As the green-IT movement gains momentum, a lot of vendors are elbowing each other to get to the front of the line of environmentally friendly technology companies.
For the most part, though, the focus is on reducing power consumption and the costs associated with it. The argument to the customer, therefore, typically centers on reducing costs. In that sense, storage upstart Compellent isn’t all that different from the crowd.
But the company has more claim to a green mentality than others, because even before green was vogue, Compellent, founded in 2004, was already developing SAN (storage area network) technology that was inherently frugal, as a result of features such as thin provisioning and automated-storage tiering.
As such, the vendor wants to make a compelling case to its channel partners to push its technology as efficient and ecologically friendly, something likely to resonate with customers in an era of high-energy costs. And to sweeten the deal for partners, Compellent does business only through the channel, so there is no risk of conflict with a direct sales staff.
"We made an early decision that we were going to focus exclusively through the channel," says Bob Fine, director of product marketing for Compellent.
To drive that point home, Fine says, Compellent developed a "channel-assist" approach, rather than a run-of-the-mill partner model.
"We also recognized that just calling a model an all-channel model would not be sufficient," Fine says.
All purchases from Compellent are made to order, and partners have the option of using an online configuration tool to build solutions to customer specifications.
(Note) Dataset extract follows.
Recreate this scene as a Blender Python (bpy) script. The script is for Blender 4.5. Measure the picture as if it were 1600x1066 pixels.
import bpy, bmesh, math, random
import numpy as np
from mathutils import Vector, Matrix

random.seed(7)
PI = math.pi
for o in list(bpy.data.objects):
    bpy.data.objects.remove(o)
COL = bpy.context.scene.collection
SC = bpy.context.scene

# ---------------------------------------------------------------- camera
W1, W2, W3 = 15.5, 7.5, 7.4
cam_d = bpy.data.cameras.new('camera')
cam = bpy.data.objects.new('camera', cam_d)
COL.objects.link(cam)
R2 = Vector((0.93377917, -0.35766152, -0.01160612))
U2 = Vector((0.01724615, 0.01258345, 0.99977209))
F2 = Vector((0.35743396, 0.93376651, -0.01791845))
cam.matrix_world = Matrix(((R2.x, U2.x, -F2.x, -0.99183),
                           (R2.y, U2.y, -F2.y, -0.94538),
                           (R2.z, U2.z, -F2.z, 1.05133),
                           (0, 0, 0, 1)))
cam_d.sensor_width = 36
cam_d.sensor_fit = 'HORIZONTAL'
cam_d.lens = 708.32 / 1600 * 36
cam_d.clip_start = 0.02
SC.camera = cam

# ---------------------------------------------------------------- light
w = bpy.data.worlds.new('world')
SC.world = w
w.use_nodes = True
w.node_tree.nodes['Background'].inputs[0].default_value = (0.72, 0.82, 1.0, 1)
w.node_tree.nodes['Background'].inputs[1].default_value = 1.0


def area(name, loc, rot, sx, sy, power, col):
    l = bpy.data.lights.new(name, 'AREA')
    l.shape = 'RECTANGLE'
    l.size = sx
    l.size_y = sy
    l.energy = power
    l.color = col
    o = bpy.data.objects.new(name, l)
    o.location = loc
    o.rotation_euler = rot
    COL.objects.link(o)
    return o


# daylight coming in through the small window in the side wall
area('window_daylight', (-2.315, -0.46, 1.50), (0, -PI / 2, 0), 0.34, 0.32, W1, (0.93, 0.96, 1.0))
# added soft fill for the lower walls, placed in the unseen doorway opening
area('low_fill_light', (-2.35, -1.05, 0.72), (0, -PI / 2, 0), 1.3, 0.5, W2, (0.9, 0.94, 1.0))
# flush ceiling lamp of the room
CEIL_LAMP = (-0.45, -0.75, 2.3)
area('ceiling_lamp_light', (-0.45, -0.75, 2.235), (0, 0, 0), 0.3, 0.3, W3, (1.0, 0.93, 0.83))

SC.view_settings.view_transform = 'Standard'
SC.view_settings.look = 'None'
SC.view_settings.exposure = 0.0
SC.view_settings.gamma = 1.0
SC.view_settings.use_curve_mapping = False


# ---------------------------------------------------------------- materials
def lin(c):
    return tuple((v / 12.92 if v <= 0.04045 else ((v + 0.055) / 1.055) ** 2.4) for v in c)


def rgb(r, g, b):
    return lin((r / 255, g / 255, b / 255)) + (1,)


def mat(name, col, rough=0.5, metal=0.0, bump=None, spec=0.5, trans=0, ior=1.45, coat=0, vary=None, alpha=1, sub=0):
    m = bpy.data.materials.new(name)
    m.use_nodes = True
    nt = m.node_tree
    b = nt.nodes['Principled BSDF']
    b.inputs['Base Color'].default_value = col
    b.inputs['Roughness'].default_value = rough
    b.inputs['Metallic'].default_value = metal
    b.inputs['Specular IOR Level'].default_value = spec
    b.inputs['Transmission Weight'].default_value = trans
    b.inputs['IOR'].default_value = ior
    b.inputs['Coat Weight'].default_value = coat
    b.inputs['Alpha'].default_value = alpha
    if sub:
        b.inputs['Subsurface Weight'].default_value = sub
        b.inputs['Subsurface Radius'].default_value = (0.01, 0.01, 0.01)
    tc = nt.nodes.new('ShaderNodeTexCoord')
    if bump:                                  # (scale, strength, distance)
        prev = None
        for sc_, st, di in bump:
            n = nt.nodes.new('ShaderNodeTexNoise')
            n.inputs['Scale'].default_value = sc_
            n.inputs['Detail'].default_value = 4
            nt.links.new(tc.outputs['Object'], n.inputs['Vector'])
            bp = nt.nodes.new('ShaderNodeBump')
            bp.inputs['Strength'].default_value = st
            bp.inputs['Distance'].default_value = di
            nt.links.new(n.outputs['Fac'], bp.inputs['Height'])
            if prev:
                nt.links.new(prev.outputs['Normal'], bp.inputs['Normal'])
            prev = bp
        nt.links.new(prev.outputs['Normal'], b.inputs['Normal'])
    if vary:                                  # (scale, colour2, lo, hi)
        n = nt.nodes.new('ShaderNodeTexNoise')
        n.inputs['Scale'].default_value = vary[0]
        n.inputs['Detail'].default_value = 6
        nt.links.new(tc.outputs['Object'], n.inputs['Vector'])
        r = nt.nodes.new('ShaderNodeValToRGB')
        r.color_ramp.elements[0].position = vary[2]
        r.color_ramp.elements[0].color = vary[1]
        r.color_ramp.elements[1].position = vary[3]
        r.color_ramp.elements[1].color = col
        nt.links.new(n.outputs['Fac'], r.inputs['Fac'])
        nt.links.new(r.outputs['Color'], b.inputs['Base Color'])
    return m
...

Compellent does not publish a price list to users, which the vendor argues gives partners more leeway in setting prices and getting decent profit margins.
Compellent also supports partners with training and marketing and technical tools, and employs a field-sales force that acts as consultants to partners.
Michael Beach, the vendor’s vice president of sales operations, says the all-channel model eliminates confusion.
Compellent has roughly 230 partners, about 30 percent of which focus on storage. Beach says he wants to grow partner ranks in a controlled way.
"We’re always interested in the cream of the crop," he says. "We want to be careful not to oversubscribe."
Beach says some partners are beginning to latch onto the green-IT message in selling the technology, and some have won deals as a result.
Still, getting the green message out isn’t a priority for everyone. "It’s the greenbacks that resonate more with customers," says Fine. "There’s some suspicion in the market, since everyone’s jumping on the green bandwagon."
The hyping of green technology, in fact, may prove counterproductive, according to research firm Gartner, as it creates demand and confusion among users. In a paper called "Dataquest Insight: What Green IT Means to the Channel," Gartner argues that green IT is potentially beneficial, but solution providers must take clear steps to build their green credentials and work with vendors whose products contribute to those credentials.
"Beware of simply pushing the green message without having a strategy and execution plan to manage against," Gartner cautioned in its paper, authored by analysts Rakesh Kumar and Tiffani Bova.
Compellent’s green message revolves around the company’s technology approach, which includes thin provisioning, a process that allows more efficient storage utilization. Analyst firm Enterprise Strategy Group estimates that thin provisioning can reduce physical disk utilization by as much as 75 percent, though typically, between 40 to 60 percent.